Goal: Gather every line holding the string "picture".

Stored data:
>>

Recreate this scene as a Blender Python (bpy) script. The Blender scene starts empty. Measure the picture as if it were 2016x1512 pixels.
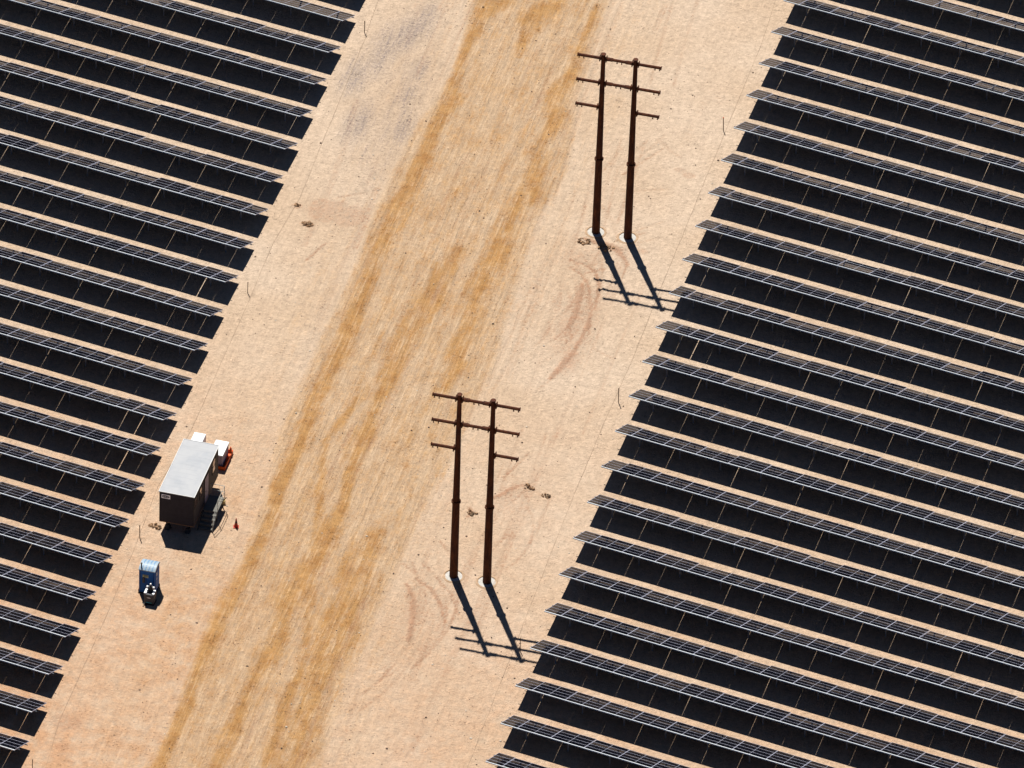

<<
>>

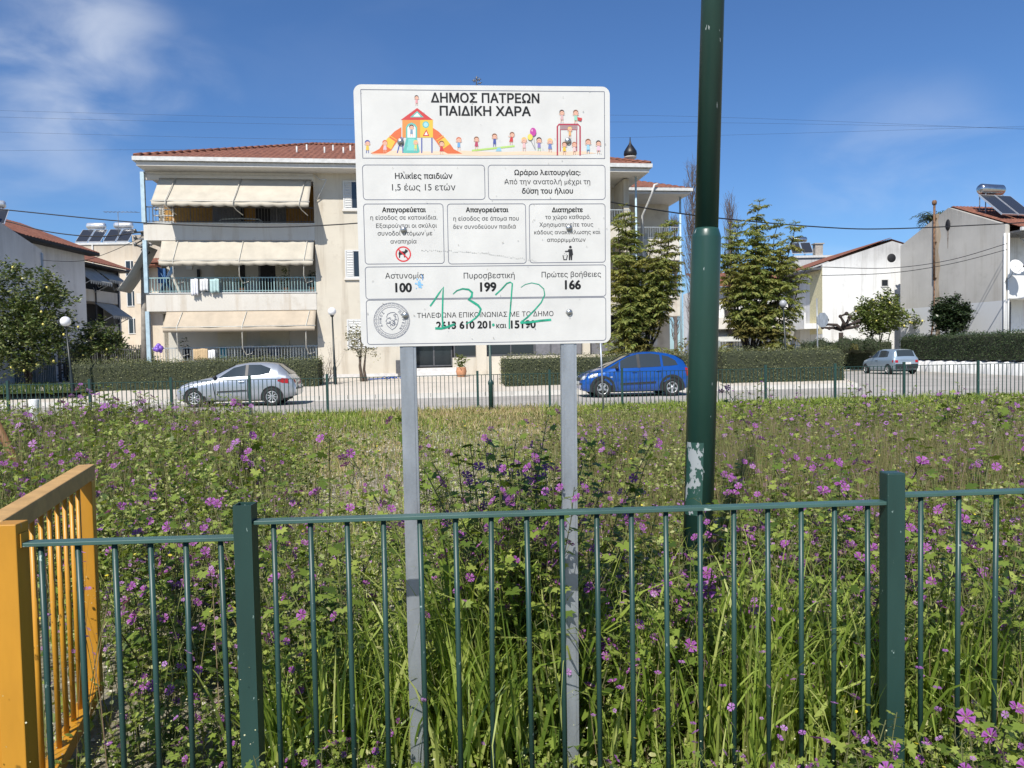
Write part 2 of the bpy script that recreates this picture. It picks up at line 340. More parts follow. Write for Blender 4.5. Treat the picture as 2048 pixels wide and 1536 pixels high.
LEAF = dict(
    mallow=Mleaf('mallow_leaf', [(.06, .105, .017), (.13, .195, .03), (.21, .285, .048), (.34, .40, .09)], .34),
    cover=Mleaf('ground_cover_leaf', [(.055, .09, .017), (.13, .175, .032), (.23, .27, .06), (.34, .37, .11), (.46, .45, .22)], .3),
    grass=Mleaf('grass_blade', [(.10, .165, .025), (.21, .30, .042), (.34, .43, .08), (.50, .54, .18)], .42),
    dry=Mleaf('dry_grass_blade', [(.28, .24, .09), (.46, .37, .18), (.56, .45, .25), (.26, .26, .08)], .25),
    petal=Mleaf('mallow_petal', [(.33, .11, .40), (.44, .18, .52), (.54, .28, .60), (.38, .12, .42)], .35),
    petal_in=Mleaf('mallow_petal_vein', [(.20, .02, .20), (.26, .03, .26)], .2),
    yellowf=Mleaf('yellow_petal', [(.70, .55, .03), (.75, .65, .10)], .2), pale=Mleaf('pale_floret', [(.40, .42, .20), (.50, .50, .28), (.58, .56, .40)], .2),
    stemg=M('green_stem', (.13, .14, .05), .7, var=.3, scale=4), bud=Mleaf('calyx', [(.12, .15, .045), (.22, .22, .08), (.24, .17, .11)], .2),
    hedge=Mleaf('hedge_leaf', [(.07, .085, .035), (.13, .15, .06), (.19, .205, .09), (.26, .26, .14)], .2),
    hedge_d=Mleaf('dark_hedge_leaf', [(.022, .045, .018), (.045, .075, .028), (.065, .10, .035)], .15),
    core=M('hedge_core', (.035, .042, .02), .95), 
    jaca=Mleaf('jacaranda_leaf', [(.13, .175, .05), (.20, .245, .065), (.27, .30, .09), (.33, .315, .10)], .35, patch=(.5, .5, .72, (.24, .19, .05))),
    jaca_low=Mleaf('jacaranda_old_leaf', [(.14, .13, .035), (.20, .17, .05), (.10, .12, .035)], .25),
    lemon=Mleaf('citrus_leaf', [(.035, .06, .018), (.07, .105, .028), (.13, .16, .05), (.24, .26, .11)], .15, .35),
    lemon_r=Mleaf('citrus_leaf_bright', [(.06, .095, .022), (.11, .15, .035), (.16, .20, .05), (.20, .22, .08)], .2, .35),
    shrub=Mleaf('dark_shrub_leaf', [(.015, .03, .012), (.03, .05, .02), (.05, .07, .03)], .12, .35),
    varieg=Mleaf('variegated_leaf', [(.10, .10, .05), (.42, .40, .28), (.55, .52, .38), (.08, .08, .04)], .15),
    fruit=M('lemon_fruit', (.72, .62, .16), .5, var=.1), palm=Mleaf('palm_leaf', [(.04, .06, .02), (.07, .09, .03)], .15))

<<
>>

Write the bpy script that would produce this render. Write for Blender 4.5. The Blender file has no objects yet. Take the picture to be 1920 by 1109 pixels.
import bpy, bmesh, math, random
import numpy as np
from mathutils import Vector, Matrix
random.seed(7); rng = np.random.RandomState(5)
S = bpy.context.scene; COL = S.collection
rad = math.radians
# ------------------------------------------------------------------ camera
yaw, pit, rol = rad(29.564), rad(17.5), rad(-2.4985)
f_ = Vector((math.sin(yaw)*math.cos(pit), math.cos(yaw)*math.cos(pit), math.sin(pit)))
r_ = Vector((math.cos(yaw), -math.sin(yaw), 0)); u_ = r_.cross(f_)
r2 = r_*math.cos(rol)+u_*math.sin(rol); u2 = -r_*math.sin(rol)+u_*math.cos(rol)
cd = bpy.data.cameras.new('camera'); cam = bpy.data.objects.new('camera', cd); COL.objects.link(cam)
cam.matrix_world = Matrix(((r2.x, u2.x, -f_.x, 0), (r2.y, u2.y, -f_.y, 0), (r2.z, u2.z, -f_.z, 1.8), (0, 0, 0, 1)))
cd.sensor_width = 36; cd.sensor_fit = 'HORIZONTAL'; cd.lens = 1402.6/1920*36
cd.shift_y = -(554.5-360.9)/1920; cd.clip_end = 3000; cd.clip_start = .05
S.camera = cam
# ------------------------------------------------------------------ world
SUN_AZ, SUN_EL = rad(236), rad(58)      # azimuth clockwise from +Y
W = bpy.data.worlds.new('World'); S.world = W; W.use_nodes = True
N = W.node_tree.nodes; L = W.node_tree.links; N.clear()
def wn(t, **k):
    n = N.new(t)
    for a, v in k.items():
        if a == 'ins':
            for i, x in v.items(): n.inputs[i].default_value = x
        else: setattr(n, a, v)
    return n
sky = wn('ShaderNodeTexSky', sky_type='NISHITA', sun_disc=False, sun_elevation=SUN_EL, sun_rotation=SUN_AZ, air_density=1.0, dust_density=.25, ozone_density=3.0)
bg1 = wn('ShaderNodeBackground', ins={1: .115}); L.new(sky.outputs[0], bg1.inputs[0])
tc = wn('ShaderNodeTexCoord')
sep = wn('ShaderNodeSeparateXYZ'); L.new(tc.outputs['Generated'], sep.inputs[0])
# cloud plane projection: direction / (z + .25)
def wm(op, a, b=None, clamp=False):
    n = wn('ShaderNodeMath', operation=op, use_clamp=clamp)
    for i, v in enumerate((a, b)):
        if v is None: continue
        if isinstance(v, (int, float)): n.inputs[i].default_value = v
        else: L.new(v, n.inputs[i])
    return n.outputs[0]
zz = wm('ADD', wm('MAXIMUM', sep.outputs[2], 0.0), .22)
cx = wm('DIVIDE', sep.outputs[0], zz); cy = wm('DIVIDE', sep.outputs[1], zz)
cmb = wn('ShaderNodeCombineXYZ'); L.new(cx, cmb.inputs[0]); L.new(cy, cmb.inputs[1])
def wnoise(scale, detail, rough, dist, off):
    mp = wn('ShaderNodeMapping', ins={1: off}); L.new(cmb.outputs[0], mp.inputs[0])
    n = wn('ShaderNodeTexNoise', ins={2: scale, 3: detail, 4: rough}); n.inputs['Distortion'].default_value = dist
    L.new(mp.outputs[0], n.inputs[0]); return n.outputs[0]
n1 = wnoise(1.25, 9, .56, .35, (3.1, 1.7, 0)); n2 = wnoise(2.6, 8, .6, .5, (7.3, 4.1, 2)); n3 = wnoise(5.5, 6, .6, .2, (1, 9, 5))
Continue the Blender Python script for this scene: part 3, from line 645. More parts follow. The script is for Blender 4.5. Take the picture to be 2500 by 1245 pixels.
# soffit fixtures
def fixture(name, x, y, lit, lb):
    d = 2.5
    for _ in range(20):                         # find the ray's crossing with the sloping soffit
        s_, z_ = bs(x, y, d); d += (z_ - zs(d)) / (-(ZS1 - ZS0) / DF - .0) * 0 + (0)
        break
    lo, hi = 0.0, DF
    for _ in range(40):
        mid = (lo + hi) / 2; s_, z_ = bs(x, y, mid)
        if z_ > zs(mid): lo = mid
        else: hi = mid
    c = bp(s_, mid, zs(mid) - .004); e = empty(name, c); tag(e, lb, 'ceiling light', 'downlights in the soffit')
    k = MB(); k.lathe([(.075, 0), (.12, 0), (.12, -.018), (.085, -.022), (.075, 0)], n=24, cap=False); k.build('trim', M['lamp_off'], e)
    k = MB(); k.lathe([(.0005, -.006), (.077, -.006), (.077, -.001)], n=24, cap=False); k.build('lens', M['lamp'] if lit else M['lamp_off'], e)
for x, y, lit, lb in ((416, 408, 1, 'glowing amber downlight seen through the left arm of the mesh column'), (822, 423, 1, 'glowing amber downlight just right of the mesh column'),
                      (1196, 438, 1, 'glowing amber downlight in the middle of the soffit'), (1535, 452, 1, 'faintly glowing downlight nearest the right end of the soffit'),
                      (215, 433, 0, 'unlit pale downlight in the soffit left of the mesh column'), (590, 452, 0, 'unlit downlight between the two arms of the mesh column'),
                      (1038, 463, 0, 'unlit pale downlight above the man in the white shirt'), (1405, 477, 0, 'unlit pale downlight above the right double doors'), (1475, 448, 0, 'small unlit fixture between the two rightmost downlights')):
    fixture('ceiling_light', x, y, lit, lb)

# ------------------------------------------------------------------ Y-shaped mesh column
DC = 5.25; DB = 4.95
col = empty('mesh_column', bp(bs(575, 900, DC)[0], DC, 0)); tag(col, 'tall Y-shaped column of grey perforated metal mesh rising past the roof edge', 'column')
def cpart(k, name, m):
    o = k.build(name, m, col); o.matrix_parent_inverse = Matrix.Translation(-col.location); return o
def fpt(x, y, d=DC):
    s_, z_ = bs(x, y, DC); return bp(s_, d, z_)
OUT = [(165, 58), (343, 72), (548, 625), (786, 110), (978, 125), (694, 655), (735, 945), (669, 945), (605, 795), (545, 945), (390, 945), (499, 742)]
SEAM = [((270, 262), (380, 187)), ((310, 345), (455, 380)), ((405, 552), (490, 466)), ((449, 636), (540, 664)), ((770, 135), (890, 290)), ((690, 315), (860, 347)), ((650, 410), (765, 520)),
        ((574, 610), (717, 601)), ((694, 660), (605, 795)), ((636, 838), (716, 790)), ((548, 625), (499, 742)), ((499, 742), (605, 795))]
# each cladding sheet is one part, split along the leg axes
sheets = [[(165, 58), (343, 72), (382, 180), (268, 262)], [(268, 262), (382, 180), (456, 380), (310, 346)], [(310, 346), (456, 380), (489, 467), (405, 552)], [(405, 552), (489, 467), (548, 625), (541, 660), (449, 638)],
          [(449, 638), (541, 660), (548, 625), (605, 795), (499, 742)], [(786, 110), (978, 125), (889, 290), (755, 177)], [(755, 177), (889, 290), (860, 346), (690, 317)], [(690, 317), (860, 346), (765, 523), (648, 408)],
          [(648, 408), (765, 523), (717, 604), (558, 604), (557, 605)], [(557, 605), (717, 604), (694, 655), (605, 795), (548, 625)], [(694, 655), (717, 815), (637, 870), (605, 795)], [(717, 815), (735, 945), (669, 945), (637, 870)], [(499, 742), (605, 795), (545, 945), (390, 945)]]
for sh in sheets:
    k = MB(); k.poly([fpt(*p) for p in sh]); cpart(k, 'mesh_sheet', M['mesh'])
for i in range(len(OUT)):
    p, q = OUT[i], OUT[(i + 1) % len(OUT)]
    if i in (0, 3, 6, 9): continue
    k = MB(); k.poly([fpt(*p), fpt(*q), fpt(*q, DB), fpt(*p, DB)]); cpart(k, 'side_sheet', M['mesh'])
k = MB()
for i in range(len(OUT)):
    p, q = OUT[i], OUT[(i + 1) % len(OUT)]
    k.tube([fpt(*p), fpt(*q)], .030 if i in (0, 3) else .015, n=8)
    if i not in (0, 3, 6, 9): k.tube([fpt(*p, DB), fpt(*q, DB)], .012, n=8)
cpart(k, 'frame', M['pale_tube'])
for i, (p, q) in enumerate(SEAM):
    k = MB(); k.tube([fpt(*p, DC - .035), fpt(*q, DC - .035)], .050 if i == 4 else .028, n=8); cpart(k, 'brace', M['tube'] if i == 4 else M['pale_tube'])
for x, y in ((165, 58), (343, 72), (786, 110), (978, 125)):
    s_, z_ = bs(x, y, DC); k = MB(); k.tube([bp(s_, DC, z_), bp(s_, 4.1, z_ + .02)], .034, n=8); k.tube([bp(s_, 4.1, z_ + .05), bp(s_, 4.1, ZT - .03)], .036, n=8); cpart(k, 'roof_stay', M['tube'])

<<

Worked solution:
Recreate this scene as a Blender Python (bpy) script. The Blender scene starts empty. Measure the picture as if it were 2016x1512 pixels.
Write part 2 of the bpy script that recreates this picture. It picks up at line 340. More parts follow. Write for Blender 4.5. Treat the picture as 2048 pixels wide and 1536 pixels high.
Write the bpy script that would produce this render. Write for Blender 4.5. The Blender file has no objects yet. Take the picture to be 1920 by 1109 pixels.
Continue the Blender Python script for this scene: part 3, from line 645. More parts follow. The script is for Blender 4.5. Take the picture to be 2500 by 1245 pixels.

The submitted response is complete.